How strong is the recommendation ranging from a strong recommendation – where benefits clearly outweigh costs or vice versa, with consistent supporting evidence from research evidence, practitioner expertise, school data and stakeholders – without major limitations.  Or is it a weak recommendation with uncertainty in estimates of benefits and costs Some supporting evidence from research evidence practitioner expertise – though with major limitations.


BAJOREK, Z. M. & BEVAN, S. M. 2015. Performance-related-pay in the UK public sector: A review of the recent evidence on effectiveness and value for money. Journal of Organizational Effectiveness: People and Performance, 2, 94-109.
EEF 2017. Teaching and Learning Toolkit : Performance Pay. London: Education Endowment Foundation.
JONES, M. D. 2013. Teacher behavior under performance pay incentives. Economics of Education Review, 37, 148-164.

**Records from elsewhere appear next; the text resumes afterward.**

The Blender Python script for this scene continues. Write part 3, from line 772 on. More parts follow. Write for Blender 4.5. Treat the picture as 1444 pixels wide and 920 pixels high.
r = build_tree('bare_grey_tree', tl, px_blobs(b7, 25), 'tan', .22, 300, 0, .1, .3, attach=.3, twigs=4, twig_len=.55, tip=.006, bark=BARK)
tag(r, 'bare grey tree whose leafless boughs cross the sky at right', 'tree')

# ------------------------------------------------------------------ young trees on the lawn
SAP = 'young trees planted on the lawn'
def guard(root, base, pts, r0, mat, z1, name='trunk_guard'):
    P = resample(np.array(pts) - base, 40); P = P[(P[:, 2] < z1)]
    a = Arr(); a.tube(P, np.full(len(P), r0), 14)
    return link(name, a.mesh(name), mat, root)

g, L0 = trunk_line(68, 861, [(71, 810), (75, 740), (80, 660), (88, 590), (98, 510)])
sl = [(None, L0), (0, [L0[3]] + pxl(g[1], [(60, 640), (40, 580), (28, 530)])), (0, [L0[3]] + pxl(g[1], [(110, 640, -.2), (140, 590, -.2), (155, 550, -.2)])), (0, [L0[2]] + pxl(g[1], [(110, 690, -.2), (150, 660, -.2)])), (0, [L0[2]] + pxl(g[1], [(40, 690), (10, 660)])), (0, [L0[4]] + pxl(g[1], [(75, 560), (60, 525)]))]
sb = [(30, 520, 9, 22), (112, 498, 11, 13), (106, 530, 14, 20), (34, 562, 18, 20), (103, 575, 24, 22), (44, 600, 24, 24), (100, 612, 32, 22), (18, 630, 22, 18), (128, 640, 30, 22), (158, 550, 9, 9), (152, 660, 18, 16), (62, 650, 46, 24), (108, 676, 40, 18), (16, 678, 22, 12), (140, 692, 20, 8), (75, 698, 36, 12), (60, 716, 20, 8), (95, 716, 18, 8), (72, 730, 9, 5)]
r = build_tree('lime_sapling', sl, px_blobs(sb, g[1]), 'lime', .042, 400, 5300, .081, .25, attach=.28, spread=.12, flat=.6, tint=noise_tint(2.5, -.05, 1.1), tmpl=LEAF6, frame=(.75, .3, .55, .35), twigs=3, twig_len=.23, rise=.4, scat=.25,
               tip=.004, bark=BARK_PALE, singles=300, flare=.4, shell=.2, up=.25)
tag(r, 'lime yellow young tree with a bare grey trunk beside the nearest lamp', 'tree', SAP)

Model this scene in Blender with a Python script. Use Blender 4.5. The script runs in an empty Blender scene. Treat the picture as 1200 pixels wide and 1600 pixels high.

LEIGH, A. 2012. The economics and politics of teacher merit pay. CESifo Economic Studies, 59, 1-33.
LYNCH, S., WORTH, J., BAMFORD, S. & WESPIESER, K. 2016. Engaging Teachers: NFER Analysis of Teacher Retention. Slough: NFER.
SHULMAN, L. 2004. The Wisdom of Practice-Collected Essays of Lee Shulman: Vol 1, ??????, Jossey-Bass.
WEIBEL, A., ROST, K. & OSTERLOH, M. 2009. Pay for performance in the public sector—Benefits and (hidden) costs. Journal of Public Administration Research and Theory, 20, 387-412.